C'est qu'il est un fait qu'en France, perdure une forme de connivence entre la direction des grandes banques, la technostructure de Bercy et de la Banque de France et les dirigeants politiques en charge du secteur : respect et considération, mais aussi allers et retours incessants dont le cas Perol fournit une intéressante illustration, tout cela, naturellement, dans l'intérêt du pays. Si l'on ajoute à ce cocktail la menace à peine voilée de notre appareil bancaire de cesser d'acheter de la dette si le "Pouvoir" se piquait de rigueur à son égard, l'on a les éléments pour comprendre pourquoi Michel Barnier dont la conversion à la subversion reste un horizon lointain, a pu être si facilement caricaturé en Auguste Blanqui de la Place...
C'est la preuve évidente que ces personnages ne servent pas l'intérêt de la France mais la finance .Un pouvoir politique digne de ce nom se doit de les limoger et les remplacer pour faire vraiment une politique nationale.
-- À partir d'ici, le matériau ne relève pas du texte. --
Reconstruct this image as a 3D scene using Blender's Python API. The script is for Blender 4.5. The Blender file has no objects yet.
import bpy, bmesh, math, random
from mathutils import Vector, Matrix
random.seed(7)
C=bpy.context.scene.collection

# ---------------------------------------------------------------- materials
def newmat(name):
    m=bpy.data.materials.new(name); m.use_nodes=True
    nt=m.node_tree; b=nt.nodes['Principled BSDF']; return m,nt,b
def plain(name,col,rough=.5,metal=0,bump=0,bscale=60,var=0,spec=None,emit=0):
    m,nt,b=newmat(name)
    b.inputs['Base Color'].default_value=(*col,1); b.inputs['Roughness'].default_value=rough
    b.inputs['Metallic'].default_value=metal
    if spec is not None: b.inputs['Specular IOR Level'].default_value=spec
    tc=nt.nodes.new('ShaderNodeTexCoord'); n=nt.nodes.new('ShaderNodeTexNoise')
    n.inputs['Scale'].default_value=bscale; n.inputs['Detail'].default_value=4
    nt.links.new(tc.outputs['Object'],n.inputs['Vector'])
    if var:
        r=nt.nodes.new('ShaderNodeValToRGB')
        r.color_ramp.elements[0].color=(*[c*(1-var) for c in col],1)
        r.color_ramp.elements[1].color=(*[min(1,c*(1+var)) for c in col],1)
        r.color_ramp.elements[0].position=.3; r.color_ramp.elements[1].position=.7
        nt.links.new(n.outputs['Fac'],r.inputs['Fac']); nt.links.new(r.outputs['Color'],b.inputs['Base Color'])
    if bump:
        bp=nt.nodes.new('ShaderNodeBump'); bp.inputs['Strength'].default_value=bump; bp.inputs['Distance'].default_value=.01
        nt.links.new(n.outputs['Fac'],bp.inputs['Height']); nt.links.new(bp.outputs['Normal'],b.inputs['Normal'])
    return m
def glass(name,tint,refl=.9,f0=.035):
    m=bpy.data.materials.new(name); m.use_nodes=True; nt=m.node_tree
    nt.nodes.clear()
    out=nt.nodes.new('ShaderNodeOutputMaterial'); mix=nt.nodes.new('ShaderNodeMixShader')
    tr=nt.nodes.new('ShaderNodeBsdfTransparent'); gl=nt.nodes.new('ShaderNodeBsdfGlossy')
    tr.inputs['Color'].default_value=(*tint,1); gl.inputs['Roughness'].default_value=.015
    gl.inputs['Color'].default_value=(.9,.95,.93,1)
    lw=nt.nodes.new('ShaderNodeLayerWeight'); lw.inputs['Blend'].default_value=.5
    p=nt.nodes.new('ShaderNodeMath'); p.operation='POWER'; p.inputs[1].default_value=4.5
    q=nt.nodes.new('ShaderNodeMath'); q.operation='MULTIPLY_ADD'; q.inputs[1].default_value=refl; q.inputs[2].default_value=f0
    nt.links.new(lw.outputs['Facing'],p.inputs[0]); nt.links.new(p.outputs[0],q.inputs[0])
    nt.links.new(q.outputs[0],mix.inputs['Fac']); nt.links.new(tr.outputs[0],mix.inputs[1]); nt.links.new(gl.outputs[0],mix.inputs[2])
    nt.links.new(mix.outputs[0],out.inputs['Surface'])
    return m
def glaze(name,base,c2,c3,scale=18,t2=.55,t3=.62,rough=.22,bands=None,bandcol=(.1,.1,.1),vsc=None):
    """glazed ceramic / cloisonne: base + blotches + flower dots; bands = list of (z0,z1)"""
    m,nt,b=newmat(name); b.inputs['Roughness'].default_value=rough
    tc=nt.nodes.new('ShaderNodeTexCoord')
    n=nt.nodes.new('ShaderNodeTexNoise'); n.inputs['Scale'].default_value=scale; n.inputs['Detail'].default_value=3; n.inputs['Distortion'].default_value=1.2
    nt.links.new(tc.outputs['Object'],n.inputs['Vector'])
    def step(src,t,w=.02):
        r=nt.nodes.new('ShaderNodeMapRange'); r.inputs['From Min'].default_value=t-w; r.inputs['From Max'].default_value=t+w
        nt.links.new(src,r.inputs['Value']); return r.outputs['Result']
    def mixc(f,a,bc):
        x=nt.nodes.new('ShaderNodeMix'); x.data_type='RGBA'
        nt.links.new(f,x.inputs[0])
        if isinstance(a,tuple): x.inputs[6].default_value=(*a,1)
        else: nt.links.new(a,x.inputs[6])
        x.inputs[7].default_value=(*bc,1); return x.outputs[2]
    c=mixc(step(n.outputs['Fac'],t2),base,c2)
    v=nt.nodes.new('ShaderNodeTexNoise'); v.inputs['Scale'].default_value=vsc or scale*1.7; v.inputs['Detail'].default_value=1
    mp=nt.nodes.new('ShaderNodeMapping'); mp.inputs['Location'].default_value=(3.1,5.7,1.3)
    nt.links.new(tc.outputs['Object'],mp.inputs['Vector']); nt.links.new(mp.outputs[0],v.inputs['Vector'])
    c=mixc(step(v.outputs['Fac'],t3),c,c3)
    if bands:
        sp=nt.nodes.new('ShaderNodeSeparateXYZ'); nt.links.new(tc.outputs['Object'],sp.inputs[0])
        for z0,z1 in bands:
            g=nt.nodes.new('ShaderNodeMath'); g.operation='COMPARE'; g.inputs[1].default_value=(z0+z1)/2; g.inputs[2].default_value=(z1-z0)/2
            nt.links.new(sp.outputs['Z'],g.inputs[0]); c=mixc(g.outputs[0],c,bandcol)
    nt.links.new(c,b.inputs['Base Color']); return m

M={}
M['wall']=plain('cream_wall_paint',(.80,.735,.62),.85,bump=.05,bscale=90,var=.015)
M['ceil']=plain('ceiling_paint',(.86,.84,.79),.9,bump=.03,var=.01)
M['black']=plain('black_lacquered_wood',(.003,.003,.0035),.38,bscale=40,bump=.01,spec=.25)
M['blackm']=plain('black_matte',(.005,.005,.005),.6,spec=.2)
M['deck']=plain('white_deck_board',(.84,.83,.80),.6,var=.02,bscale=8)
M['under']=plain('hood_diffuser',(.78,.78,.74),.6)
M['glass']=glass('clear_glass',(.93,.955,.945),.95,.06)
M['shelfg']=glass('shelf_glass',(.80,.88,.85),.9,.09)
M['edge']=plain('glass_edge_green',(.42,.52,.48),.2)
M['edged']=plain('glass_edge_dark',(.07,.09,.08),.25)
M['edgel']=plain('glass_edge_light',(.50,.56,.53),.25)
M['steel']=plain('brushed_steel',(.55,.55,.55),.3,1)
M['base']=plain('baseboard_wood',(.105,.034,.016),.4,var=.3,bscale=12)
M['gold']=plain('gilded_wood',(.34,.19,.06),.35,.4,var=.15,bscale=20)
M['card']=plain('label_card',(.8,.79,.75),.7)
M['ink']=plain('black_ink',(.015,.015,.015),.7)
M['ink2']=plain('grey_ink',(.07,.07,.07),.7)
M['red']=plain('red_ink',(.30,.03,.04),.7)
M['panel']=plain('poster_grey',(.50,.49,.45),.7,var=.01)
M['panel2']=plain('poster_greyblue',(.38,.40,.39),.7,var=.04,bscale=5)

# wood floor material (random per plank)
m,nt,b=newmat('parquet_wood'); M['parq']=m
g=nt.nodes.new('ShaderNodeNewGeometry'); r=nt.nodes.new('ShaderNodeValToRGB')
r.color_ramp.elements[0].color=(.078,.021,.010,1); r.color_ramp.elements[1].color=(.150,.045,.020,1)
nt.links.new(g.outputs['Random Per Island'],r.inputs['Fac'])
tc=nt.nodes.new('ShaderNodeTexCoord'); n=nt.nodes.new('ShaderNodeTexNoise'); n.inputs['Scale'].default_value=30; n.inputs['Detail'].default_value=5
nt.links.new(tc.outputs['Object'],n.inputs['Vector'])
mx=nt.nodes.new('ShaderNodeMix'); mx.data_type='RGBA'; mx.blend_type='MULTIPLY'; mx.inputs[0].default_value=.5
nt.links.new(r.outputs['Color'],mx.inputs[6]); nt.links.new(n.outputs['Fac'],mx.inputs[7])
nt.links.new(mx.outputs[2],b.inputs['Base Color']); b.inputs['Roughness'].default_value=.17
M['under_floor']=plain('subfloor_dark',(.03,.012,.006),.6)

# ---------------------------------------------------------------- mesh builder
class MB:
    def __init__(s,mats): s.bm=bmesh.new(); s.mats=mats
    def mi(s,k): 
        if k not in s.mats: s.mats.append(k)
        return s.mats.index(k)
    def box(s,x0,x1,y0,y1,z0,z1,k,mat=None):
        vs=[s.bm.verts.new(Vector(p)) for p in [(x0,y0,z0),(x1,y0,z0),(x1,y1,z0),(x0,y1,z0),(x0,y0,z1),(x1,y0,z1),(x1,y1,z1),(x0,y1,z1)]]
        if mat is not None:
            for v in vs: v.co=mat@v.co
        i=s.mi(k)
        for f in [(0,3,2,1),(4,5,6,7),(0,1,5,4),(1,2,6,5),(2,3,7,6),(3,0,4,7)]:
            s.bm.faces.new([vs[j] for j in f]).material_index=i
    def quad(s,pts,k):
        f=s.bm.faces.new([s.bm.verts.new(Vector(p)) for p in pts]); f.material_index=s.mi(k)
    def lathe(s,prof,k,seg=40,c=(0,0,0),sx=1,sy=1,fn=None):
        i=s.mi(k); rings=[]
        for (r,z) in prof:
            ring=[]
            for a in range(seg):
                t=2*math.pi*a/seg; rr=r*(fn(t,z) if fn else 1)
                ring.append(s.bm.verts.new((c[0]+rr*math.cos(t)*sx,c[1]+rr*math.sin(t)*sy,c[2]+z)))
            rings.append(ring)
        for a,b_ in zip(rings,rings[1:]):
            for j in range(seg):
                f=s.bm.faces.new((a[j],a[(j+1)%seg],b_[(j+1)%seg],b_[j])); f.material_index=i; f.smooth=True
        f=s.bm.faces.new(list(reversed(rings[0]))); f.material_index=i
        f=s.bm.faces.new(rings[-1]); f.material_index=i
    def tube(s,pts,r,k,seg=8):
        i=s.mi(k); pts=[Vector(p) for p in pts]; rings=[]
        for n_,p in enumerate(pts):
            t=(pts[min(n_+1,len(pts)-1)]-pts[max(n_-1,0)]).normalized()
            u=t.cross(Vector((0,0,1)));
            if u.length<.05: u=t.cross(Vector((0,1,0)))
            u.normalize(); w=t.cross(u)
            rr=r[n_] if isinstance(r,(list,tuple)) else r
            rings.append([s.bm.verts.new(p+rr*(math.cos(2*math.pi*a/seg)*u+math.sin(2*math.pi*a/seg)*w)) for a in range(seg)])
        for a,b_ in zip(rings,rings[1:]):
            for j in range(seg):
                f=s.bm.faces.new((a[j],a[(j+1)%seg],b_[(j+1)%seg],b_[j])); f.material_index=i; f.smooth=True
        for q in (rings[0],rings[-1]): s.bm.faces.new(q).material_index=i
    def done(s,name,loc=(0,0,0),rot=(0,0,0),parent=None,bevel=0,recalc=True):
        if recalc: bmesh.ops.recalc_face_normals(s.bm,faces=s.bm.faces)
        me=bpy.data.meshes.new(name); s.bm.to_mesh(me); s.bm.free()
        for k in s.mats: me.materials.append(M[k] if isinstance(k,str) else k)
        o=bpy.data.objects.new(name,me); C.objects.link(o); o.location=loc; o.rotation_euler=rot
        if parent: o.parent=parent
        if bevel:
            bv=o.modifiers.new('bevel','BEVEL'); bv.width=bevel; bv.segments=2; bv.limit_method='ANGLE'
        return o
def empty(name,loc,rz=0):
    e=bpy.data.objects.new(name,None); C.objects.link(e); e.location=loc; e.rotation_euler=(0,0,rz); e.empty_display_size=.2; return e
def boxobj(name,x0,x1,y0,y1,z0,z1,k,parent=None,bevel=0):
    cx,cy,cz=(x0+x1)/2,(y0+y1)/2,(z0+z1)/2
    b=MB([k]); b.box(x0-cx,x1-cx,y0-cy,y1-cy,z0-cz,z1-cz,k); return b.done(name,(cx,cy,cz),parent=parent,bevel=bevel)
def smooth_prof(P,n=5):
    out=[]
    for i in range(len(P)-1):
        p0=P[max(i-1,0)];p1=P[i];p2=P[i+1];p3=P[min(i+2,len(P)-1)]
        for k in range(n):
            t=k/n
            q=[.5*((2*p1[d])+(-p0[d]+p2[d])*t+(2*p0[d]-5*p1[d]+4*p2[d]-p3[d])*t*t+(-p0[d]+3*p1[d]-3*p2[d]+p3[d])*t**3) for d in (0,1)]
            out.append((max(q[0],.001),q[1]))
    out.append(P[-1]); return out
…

Sinon ne soyez pas étonné, vous les politiques, que le peuple ne vous porte plus de considération voire même qu'il n'a plus confiance en vous car il faut tirer les enseignements de ces comportements ou vous êtes impuissants ou vous êtes complices .
J'apprécie que tu relèves ces comportements il sont la preuve que tout n'est pas pourri .
rené girard
Rédigé par : girard | 11 février 2014 à 19:09
On a l'habitude dans notre pays d'entourer ce qui touche à la finance d'un brouillard épais. Ce n'est peut être pas ça mais j'au cru comprendre que Michel Barnier commissaire européen voulait réformer les banques dans un sens qui à ce que je crois est dans la ligne des promesses du candidat Holland .Pour le plus important séparer la partie dépôt de la partie spéculative ce qui me semble être le bon sens.
L'habitude des banques est que leurs bénéfices soient d'ordre privé et que quand leurs spéculations tournent mal les contribuables sortent leur porte-monnaie.
Rompre avec ce système immonde doit être le but recherché, le reste n'est que du vent ou de la brume.
S'opposer à cette séparation, à cette clarification relève de la trahison envers les citoyens .
Il n'y a pas à discuter longtemps, les dirigeants de l'état s'ils sont honnêtes doivent éliminer les opposants à cette réforme pourtant bien timide.
Je doute pourtant que l'on trouve un Philippe le Bel pour réduire ces banquiers prévaricateurs et leurs chiens courants .
Quand aux ignares qui comparent monsieur Barnier à Blanqui ils feraient bien de relire et pour certains de lire l'histoire.